By Lefteris Karagiannopoulos
OSLO (Reuters) - Norway's ship-owners and two oil unions said on Saturday they planned no compromise talks to end a five-day strike over wages and pension benefits before a planned escalation of the stoppage from Monday.
Hundreds of workers on Norwegian offshore oil and gas rigs went on strike on Tuesday after rejecting a proposed wage deal, closing Shell's Knarr field, which produces 23,900 barrels of oil equivalent per day.
One of the unions, Safe, plans to escalate actions from Monday (Sunday 2200 GMT) and send 901 more workers on strike. The stoppage will have no immediate extra impact on oil and gas output.
The Norwegian Ship-owners' Association said it planned no contact to resolve the strike before the deadline and was considering countermeasures instead.
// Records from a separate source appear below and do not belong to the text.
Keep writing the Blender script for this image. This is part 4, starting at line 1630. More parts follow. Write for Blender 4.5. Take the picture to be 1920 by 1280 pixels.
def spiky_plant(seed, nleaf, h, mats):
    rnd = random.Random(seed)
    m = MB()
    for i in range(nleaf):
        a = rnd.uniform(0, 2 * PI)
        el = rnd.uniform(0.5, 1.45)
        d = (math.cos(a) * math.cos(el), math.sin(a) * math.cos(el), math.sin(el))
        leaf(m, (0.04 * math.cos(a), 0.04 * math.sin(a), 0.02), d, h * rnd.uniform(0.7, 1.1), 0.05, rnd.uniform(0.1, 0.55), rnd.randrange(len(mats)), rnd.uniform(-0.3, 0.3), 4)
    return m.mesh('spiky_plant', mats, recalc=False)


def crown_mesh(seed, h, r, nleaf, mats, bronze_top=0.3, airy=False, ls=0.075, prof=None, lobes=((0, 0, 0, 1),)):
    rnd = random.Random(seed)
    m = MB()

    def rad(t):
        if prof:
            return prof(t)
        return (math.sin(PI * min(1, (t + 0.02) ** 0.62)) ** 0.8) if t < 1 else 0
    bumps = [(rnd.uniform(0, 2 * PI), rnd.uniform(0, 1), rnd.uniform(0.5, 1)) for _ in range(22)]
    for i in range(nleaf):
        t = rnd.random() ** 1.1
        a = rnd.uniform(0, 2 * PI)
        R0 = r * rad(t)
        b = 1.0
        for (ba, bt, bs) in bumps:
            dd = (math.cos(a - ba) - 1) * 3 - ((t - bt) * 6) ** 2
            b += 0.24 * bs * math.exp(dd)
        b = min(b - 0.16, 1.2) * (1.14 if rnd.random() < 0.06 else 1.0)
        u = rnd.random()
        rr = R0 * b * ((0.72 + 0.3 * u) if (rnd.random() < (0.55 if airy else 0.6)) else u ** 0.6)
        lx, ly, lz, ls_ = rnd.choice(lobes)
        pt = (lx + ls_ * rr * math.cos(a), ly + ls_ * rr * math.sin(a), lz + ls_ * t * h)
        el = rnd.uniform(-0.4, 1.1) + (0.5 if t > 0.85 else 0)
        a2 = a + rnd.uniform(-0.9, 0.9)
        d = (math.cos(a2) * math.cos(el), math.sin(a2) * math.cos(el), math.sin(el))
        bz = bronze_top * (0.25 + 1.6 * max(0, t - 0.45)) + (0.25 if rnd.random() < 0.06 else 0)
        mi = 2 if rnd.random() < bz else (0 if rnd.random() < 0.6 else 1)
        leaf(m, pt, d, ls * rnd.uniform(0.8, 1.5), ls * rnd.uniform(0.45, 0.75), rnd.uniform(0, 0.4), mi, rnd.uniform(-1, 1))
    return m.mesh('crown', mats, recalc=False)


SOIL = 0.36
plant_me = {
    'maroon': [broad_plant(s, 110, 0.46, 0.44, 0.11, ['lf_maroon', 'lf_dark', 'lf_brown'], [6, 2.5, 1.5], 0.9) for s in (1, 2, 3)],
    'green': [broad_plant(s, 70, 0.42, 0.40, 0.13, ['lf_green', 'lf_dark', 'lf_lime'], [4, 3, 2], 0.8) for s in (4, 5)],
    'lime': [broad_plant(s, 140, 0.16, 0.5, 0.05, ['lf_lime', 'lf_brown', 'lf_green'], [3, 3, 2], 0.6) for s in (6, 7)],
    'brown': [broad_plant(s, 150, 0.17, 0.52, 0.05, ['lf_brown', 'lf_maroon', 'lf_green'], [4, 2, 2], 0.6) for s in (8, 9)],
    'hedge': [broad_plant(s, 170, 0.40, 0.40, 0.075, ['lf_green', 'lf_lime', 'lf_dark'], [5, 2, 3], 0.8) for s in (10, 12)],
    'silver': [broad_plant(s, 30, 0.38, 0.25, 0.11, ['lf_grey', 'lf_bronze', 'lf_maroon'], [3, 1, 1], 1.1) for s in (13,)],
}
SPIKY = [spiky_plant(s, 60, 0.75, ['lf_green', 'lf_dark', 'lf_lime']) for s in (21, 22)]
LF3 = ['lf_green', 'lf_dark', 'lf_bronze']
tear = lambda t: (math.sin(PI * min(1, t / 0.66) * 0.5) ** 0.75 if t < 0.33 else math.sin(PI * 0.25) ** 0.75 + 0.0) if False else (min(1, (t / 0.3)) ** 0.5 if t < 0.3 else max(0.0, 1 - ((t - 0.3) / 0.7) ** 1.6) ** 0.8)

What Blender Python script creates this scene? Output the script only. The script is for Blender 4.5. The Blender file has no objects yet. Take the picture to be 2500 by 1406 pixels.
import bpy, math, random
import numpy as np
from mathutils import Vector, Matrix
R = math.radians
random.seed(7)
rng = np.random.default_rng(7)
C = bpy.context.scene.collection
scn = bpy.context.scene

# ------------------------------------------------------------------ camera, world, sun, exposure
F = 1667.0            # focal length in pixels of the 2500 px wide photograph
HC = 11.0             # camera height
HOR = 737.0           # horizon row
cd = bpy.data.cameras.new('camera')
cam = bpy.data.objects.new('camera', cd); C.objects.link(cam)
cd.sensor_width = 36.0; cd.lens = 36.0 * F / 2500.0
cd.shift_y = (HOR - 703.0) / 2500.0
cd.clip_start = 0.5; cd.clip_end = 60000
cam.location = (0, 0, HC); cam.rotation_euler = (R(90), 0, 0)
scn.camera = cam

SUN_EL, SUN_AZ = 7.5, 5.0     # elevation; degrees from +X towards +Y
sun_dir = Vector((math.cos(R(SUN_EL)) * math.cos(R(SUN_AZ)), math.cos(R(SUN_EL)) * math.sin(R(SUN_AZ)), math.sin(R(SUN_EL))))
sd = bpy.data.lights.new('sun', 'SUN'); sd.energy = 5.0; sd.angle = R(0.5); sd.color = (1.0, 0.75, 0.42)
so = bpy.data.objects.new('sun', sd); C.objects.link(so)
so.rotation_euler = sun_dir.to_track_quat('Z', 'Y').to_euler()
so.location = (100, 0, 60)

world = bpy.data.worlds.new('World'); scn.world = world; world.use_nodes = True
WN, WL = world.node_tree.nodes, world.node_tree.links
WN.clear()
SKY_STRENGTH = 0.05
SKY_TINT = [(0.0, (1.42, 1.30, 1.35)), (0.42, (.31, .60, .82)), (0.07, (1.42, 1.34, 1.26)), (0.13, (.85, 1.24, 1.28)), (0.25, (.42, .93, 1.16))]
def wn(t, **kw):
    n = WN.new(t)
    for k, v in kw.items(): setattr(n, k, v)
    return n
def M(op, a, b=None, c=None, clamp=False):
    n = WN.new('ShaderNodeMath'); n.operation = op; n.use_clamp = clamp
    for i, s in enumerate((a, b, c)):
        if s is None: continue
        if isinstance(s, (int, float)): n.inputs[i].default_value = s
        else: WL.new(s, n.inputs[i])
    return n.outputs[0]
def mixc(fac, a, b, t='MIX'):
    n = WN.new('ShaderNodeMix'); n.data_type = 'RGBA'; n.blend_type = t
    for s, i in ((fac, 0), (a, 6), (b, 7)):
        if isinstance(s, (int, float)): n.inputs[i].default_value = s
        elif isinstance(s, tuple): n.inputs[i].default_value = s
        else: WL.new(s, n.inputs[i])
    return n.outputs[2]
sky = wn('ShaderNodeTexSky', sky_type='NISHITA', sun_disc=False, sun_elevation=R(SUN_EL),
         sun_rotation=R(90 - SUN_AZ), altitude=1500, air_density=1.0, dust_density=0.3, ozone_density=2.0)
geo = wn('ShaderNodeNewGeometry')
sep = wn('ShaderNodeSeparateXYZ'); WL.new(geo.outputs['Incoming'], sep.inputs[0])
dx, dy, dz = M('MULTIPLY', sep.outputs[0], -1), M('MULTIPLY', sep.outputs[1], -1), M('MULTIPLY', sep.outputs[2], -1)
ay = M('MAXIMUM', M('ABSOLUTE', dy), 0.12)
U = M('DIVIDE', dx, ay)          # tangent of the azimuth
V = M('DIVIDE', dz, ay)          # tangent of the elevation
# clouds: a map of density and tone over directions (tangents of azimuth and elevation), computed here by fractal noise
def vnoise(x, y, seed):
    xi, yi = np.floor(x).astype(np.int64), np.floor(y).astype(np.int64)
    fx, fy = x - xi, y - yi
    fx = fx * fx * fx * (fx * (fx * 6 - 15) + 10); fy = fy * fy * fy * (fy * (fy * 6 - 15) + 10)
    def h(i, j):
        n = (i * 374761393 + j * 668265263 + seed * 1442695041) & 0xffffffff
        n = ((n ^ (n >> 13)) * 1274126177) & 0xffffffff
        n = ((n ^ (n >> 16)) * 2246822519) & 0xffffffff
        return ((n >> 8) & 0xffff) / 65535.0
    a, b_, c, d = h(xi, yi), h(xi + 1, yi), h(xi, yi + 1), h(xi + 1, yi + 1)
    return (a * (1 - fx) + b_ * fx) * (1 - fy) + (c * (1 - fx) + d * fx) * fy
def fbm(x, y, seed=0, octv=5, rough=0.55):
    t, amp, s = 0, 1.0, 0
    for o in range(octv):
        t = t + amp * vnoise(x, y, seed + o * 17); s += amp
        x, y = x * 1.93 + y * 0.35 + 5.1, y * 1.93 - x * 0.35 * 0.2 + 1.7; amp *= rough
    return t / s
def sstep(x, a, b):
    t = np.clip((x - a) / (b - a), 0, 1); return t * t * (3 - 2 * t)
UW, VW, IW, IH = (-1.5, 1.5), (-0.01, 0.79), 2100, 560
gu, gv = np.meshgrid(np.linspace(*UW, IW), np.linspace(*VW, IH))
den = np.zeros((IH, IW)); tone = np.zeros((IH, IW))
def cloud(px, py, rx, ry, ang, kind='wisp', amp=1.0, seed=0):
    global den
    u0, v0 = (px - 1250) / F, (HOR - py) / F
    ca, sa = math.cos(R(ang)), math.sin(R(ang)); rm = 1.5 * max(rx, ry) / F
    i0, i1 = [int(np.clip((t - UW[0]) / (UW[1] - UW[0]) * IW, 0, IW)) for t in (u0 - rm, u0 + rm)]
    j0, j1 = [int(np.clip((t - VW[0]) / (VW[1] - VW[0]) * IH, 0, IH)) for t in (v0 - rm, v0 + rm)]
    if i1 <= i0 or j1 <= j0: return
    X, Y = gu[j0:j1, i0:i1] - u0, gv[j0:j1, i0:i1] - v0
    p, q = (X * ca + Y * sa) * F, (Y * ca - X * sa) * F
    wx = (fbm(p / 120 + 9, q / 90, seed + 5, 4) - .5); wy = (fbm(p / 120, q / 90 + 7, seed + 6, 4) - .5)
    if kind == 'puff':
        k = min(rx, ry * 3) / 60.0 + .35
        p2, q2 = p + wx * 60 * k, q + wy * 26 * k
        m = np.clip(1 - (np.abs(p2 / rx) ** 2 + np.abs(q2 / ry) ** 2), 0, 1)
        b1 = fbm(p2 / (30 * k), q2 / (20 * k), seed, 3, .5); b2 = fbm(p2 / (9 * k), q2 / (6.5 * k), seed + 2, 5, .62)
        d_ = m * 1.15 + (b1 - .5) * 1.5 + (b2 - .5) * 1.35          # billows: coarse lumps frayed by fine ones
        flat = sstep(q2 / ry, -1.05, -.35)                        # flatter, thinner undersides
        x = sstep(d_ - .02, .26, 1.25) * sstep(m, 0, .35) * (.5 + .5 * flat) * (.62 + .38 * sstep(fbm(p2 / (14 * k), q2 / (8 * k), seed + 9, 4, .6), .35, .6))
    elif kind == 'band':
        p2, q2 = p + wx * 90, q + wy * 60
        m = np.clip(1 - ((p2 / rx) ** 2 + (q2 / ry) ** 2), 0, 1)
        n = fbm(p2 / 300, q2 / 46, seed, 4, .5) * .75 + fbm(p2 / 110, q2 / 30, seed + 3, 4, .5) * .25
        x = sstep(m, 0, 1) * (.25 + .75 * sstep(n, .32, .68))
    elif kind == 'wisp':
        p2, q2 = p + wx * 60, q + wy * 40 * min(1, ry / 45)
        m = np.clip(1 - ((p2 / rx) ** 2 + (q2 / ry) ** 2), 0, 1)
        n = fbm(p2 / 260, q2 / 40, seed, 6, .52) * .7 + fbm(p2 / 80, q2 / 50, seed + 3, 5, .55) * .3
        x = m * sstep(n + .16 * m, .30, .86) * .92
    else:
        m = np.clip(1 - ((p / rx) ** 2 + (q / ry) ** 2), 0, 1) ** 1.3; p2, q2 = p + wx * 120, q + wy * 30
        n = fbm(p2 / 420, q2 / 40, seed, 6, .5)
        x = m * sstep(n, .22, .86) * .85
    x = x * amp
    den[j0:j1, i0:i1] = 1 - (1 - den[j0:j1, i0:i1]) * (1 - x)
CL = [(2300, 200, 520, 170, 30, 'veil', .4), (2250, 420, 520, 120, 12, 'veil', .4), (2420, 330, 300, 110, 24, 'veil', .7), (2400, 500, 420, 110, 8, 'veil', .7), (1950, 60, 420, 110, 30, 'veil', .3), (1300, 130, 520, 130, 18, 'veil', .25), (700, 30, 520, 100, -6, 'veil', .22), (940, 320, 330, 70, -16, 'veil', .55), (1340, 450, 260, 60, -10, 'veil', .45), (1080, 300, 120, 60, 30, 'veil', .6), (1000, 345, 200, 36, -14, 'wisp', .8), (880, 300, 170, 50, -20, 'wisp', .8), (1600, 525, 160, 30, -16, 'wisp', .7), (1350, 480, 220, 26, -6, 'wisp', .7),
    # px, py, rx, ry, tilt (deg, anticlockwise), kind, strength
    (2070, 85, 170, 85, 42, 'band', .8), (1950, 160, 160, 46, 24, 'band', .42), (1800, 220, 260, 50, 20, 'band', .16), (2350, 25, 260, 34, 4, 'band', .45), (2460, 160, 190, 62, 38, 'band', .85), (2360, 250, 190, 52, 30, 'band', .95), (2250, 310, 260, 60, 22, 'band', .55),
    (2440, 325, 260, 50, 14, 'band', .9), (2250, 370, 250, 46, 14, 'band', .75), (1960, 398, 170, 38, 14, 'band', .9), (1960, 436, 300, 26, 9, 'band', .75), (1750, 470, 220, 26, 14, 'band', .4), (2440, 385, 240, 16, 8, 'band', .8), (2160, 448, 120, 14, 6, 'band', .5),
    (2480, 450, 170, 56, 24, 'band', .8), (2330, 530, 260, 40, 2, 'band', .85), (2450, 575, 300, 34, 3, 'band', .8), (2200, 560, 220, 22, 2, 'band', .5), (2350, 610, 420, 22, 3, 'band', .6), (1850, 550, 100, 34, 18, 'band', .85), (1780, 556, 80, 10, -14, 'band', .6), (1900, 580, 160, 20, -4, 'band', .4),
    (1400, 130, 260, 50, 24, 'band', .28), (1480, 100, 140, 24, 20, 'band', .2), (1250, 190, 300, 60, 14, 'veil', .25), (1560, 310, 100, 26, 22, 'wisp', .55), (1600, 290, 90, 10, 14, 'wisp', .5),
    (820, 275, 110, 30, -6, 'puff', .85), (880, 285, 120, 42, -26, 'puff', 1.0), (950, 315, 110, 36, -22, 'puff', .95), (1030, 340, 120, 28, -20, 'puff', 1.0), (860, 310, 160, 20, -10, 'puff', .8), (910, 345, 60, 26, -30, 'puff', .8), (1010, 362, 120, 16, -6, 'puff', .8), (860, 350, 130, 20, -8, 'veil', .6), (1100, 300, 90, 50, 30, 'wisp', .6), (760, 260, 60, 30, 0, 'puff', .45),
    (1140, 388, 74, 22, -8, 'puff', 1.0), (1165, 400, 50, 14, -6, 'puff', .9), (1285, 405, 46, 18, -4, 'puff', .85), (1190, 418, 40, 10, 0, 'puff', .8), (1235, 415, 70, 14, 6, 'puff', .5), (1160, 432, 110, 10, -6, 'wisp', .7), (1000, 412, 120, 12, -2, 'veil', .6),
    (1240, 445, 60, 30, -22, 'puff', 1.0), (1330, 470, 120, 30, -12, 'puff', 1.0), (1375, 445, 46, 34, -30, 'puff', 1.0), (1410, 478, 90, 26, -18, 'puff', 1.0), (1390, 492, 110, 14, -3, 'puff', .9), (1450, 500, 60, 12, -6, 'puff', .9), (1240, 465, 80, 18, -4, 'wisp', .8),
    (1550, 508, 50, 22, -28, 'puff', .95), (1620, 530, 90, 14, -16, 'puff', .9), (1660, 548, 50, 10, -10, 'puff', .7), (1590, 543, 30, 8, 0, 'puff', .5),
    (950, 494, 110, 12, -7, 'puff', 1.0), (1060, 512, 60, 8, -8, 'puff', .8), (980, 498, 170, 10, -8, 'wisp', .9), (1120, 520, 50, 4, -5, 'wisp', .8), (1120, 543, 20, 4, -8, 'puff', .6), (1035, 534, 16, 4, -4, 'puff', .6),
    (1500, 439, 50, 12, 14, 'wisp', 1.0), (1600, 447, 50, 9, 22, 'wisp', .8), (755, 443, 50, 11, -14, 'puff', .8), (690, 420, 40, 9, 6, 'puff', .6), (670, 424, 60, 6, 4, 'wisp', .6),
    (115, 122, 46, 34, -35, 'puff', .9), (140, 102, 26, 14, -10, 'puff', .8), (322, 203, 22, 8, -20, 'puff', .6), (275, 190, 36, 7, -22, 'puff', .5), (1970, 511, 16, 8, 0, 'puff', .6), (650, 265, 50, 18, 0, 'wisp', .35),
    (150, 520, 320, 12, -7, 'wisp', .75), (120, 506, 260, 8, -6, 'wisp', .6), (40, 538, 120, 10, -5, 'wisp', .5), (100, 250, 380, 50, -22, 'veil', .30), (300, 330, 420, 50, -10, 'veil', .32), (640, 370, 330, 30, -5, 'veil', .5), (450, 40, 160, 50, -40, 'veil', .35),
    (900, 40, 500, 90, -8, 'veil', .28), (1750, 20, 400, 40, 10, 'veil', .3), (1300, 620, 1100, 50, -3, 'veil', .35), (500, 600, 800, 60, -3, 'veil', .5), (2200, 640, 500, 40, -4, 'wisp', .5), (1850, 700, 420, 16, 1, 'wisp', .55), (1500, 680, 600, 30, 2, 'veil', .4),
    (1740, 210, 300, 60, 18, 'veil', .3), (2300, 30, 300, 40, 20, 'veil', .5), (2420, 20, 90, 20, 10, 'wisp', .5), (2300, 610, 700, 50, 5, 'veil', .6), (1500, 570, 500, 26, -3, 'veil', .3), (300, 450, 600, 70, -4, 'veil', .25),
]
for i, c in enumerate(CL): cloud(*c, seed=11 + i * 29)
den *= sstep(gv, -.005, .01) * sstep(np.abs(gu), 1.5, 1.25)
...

"A middle way is not a solution. Our position is unchanged. I don't think that there will be any contact during the weekend," the Ship-owners' Association chief negotiator Jakob Korsgaard told Reuters.
The Safe union also told Reuters on Saturday that it expected no contact before the planned escalation.
The employees who will join the action work on exploration and production drilling rigs owned by Saipem, Transocean, Songa Offshore, Odfjell Drilling, Archer and COSL, among others.
Chief executive John Lechner of Archer, from which more than 100 workers plan to strike, hitting drilling operations and possibly future output from Aker BP's wells in Valhall field, also said he did not know of any efforts to resolve the standoff.
COUNTERMEASURES
The employers, who say workers already have fair wages, are considering countermeasures if the strike doesn't end soon.
"Obviously a conflict like this cannot go on for ever. All counter-measures are considered," said Korsgaard, without giving details.
In 2012, employers threatened to shut down all oil and gas operations in Norway after a weeks-long strike choked off 13 percent of the country's output.
In that strike, the government ordered offshore workers back to work to avoid a total shutdown, invoking laws that allow it to end strikes that threaten big economic damage.
"The government has that measure if they find it relevant," said Korsgaard.